Given material
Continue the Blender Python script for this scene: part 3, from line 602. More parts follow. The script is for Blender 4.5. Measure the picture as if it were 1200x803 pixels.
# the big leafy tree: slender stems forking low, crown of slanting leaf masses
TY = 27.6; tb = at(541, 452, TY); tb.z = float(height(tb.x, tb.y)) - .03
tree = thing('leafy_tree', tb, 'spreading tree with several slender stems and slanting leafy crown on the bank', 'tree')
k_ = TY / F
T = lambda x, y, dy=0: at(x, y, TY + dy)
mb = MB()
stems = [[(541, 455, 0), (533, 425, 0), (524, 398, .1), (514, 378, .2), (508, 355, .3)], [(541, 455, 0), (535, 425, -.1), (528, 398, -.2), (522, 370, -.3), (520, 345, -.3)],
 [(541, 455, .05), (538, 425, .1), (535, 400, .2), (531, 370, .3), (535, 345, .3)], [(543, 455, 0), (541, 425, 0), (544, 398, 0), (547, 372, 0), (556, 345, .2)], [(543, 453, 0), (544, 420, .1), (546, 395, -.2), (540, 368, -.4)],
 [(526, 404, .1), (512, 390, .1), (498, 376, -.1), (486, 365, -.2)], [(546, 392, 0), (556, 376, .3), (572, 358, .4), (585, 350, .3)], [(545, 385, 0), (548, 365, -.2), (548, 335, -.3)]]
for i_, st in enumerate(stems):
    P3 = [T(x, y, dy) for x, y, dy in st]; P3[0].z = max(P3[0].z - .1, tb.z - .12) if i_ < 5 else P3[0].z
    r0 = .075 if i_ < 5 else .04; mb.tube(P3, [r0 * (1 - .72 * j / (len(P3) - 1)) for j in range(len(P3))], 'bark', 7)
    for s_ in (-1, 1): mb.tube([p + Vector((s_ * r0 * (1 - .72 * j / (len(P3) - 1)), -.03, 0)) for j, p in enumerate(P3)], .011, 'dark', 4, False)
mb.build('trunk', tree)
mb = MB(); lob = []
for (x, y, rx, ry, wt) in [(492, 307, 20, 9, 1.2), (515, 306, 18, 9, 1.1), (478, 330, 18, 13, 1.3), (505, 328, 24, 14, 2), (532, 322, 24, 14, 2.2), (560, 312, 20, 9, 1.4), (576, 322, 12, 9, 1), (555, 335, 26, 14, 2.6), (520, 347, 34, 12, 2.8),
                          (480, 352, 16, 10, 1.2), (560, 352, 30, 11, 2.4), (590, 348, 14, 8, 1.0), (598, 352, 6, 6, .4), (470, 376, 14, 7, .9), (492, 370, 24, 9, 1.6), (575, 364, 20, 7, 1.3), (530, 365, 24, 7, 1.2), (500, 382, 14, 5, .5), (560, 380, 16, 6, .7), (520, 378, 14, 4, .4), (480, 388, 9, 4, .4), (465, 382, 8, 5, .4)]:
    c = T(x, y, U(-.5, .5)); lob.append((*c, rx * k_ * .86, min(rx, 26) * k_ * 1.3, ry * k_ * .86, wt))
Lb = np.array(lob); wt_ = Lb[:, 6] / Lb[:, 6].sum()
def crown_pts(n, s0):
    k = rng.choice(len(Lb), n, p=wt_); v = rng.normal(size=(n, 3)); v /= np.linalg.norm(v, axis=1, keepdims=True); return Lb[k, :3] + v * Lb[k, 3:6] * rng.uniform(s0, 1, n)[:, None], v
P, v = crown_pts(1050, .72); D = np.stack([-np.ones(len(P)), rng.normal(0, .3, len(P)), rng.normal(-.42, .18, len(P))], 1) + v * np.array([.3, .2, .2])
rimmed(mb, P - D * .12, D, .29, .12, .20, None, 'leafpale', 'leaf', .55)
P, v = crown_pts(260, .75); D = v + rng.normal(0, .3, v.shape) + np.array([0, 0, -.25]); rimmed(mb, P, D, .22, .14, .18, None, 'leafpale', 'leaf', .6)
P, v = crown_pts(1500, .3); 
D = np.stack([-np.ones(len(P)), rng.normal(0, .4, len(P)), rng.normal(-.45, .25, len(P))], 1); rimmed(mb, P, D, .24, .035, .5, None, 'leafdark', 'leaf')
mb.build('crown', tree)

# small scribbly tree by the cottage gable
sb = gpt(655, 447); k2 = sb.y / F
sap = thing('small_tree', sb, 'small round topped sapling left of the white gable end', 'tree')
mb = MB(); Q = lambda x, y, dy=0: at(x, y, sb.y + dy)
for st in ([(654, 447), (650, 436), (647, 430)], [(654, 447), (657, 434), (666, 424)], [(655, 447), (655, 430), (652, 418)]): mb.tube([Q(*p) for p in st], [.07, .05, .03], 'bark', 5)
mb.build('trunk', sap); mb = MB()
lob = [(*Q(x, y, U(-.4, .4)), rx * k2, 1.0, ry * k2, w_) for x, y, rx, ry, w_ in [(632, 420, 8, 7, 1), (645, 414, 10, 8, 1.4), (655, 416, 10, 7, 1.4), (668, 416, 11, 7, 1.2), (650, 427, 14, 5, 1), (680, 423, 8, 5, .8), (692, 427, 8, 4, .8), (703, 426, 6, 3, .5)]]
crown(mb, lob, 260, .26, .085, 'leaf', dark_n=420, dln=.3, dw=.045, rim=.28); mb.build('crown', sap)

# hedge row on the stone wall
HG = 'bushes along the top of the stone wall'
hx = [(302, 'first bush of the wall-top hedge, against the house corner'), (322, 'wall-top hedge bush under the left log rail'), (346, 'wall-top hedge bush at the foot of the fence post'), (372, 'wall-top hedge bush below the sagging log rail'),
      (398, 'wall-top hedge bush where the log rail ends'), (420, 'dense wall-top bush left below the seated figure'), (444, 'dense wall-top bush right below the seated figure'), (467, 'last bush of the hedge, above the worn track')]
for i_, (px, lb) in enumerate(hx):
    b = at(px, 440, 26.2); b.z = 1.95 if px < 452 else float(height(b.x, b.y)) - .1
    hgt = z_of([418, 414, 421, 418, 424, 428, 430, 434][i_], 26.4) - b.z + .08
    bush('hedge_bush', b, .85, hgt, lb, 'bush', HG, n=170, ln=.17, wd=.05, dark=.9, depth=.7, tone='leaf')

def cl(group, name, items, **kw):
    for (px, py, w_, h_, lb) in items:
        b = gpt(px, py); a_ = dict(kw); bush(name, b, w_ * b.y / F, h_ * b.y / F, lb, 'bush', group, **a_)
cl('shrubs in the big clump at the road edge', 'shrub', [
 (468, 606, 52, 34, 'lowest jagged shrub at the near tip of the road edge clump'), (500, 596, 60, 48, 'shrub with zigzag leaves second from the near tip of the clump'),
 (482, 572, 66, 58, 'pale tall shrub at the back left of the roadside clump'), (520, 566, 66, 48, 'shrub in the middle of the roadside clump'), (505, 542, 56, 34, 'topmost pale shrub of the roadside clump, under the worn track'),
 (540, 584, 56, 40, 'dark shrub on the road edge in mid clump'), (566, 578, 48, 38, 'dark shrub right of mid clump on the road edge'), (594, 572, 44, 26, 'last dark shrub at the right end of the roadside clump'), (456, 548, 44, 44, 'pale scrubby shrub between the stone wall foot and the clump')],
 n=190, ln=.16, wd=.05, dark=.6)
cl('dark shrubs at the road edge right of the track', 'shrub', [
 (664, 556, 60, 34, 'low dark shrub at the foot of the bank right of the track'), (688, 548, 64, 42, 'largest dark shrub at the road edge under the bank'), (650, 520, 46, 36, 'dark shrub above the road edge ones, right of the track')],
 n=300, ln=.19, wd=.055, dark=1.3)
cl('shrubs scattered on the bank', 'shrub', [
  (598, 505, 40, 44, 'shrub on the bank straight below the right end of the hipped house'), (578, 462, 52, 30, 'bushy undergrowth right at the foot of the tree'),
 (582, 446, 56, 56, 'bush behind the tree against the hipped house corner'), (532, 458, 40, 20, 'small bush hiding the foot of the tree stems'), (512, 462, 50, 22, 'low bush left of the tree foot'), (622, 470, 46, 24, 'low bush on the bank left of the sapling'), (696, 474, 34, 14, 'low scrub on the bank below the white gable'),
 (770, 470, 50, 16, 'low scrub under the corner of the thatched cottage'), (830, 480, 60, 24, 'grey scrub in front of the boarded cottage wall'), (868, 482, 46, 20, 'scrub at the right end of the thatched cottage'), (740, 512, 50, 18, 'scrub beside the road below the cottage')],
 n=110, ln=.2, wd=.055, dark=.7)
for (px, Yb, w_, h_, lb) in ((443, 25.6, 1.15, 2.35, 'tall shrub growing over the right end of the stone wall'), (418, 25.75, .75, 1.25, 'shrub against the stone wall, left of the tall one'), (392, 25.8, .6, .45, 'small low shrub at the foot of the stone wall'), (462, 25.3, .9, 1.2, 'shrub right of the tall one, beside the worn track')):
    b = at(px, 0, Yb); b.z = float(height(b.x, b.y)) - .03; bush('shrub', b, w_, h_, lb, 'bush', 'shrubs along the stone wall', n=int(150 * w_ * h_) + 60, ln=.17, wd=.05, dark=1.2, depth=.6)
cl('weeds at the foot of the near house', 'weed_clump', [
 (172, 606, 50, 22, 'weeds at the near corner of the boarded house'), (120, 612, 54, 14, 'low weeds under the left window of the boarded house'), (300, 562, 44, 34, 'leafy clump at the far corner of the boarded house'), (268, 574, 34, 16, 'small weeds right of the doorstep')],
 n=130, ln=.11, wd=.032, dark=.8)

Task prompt
Transcribe, exactly and exclusively, the run of lines that opens with the line bearing "P, v = crown_pts(1500, .3);" and closes with the line bearing "mb.build('crown', tree)".

Result below
P, v = crown_pts(1500, .3); 
D = np.stack([-np.ones(len(P)), rng.normal(0, .4, len(P)), rng.normal(-.45, .25, len(P))], 1); rimmed(mb, P, D, .24, .035, .5, None, 'leafdark', 'leaf')
mb.build('crown', tree)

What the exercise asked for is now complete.